A l'issue de la rencontre, visiblement insatisfait de ses réponses, le CSA a publié un bref communiqué pour exprimer sa "vive préoccupation sur la pérennité de la chaîne" en estimant que l'avenir d'iTÉLÉ comptait davantage que le sort d'une personnalité, deux enjeux selon lui "disproportionnés".
Cette critique a fait l'effet d'une douche froide. "Au début de la réunion", a raconté l'un des représentants de la rédaction, "la direction nous a dit que tout s'était bien passé au CSA. C'est alors que nous avons reçu le communiqué. Nous leur avons montré. Ils ont été surpris, ils ne s'y attendaient pas".
- "A l'écoute" -
"Le ton n'était plus du tout le même que dans la matinée, ils étaient à l'écoute", a-t-il poursuivi. "La réunion a duré deux heures, il y a maintenant un début de discussion. Nous aurons une autre réunion vendredi à 12h30".
Une assemblée générale des salariés d'iTÉLÉ est prévue juste avant, vers 11h00, où devrait être votée la poursuite de la grève jusqu'à la fin des négociations, a-t-il ajouté.
iTÉLÉ est paralysée depuis lundi par la grève déclenchée par l'arrivée à l'antenne de Jean-Marc Morandini pour la tranche de 18-19 heures, une décision prise par Vincent Bolloré lui-même et sur laquelle la direction est jusqu'ici restée inébranlable, au nom de la présomption d'innocence.
Les autres médias qui employaient l'animateur, Europe 1 et NRJ 12, ont eux pris la décision inverse, en le retirant de l'antenne.
Le conflit s'est envenimé au-delà du cas Morandini car la chaîne, lourdement déficitaire, a déjà été secouée par une grève en juin lorsque la direction avait décidé de supprimer le quart des effectifs, au lieu du plan de relance promis par Vincent Bolloré fin 2015.
Privée de la plupart des pigistes, la chaîne d'info tourne à l'économie.
Depuis lundi, les journalistes votent chaque matin la grève à plus de 80% des voix, et de nombreuses autres rédactions et personnalités leur ont apporté leur soutien, avec le hashtag sur Twitter #JesoutiensiTele".

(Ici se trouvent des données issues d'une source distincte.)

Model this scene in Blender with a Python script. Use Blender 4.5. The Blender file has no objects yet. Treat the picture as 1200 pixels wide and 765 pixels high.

Jeudi matin, leurs représentants étaient ressortis découragés d'une réunion avec leur direction, qui s'apparentait selon eux à un dialogue de sourds.
La veille, le directeur général de Canal+ Maxime Saada avait affirmé que "Morandini est là et bien là", en dépit de la fuite de plusieurs gros annonceurs qui ont demandé à que leur spot ne passe plus sur son émission.
Le gouvernement a lui cherché à apaiser le conflit, mais sans intervenir : des journalistes d'iTÉLÉ ont été reçus jeudi au ministère de la Culture, qui s'est dit "très vigilant sur l'aspect social du conflit" et mercredi le porte-parole du gouvernement a appelé au "dialogue".
Paralysée par la grève, la chaîne du groupe Canal+ ne passe plus que des rediffusions depuis lundi: paradoxalement, la seule émission en direct est "Morandini Live", où Jean-Marc Morandini parle des médias, mais pas d'iTÉLÉ.
Les journalistes s’inquiètent plus largement d'une transformation de la chaîne d'info en chaîne de divertissement, d'autant que la direction envisage de faire appel aux frères Bogdanov ou à Éric Zemmour. Ils réclament un projet éditorial et davantage de moyens, à quatre jours du changement de nom en CNews.